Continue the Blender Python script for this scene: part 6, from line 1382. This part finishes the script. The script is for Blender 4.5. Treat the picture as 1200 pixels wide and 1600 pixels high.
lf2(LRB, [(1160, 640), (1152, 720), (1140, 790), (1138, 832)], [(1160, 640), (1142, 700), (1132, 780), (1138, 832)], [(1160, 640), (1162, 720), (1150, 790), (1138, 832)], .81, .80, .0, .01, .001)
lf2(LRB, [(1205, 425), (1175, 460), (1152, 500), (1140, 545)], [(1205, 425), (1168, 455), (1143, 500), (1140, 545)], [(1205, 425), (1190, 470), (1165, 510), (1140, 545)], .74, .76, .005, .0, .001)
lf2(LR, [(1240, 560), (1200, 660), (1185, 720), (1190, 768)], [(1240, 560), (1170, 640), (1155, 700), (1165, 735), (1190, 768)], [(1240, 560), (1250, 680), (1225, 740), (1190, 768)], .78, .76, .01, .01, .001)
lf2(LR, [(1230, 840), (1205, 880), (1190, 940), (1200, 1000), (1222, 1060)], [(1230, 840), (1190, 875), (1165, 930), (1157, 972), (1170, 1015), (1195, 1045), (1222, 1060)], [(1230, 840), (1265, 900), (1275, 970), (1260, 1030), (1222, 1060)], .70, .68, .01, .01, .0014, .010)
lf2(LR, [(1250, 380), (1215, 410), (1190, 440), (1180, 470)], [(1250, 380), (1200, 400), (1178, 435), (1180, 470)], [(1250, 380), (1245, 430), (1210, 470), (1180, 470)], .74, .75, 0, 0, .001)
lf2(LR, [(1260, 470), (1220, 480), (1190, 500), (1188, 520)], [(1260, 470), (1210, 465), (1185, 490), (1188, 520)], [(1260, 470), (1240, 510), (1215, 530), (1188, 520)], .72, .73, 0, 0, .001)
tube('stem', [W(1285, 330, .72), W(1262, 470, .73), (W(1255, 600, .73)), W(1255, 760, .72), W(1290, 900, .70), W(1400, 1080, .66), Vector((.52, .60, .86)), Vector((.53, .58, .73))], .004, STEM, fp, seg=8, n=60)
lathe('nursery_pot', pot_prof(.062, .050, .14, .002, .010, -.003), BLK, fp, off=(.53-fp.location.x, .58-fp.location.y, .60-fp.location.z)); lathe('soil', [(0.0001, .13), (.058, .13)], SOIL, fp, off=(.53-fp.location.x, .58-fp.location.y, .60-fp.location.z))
++++++
- **YOUR INSTRUCTIONS**: Take the data above and return it exactly.

- **TASK RESPONSE**:
Continue the Blender Python script for this scene: part 6, from line 1382. This part finishes the script. The script is for Blender 4.5. Treat the picture as 1200 pixels wide and 1600 pixels high.
lf2(LRB, [(1160, 640), (1152, 720), (1140, 790), (1138, 832)], [(1160, 640), (1142, 700), (1132, 780), (1138, 832)], [(1160, 640), (1162, 720), (1150, 790), (1138, 832)], .81, .80, .0, .01, .001)
lf2(LRB, [(1205, 425), (1175, 460), (1152, 500), (1140, 545)], [(1205, 425), (1168, 455), (1143, 500), (1140, 545)], [(1205, 425), (1190, 470), (1165, 510), (1140, 545)], .74, .76, .005, .0, .001)
lf2(LR, [(1240, 560), (1200, 660), (1185, 720), (1190, 768)], [(1240, 560), (1170, 640), (1155, 700), (1165, 735), (1190, 768)], [(1240, 560), (1250, 680), (1225, 740), (1190, 768)], .78, .76, .01, .01, .001)
lf2(LR, [(1230, 840), (1205, 880), (1190, 940), (1200, 1000), (1222, 1060)], [(1230, 840), (1190, 875), (1165, 930), (1157, 972), (1170, 1015), (1195, 1045), (1222, 1060)], [(1230, 840), (1265, 900), (1275, 970), (1260, 1030), (1222, 1060)], .70, .68, .01, .01, .0014, .010)
lf2(LR, [(1250, 380), (1215, 410), (1190, 440), (1180, 470)], [(1250, 380), (1200, 400), (1178, 435), (1180, 470)], [(1250, 380), (1245, 430), (1210, 470), (1180, 470)], .74, .75, 0, 0, .001)
lf2(LR, [(1260, 470), (1220, 480), (1190, 500), (1188, 520)], [(1260, 470), (1210, 465), (1185, 490), (1188, 520)], [(1260, 470), (1240, 510), (1215, 530), (1188, 520)], .72, .73, 0, 0, .001)
tube('stem', [W(1285, 330, .72), W(1262, 470, .73), (W(1255, 600, .73)), W(1255, 760, .72), W(1290, 900, .70), W(1400, 1080, .66), Vector((.52, .60, .86)), Vector((.53, .58, .73))], .004, STEM, fp, seg=8, n=60)
lathe('nursery_pot', pot_prof(.062, .050, .14, .002, .010, -.003), BLK, fp, off=(.53-fp.location.x, .58-fp.location.y, .60-fp.location.z)); lathe('soil', [(0.0001, .13), (.058, .13)], SOIL, fp, off=(.53-fp.location.x, .58-fp.location.y, .60-fp.location.z))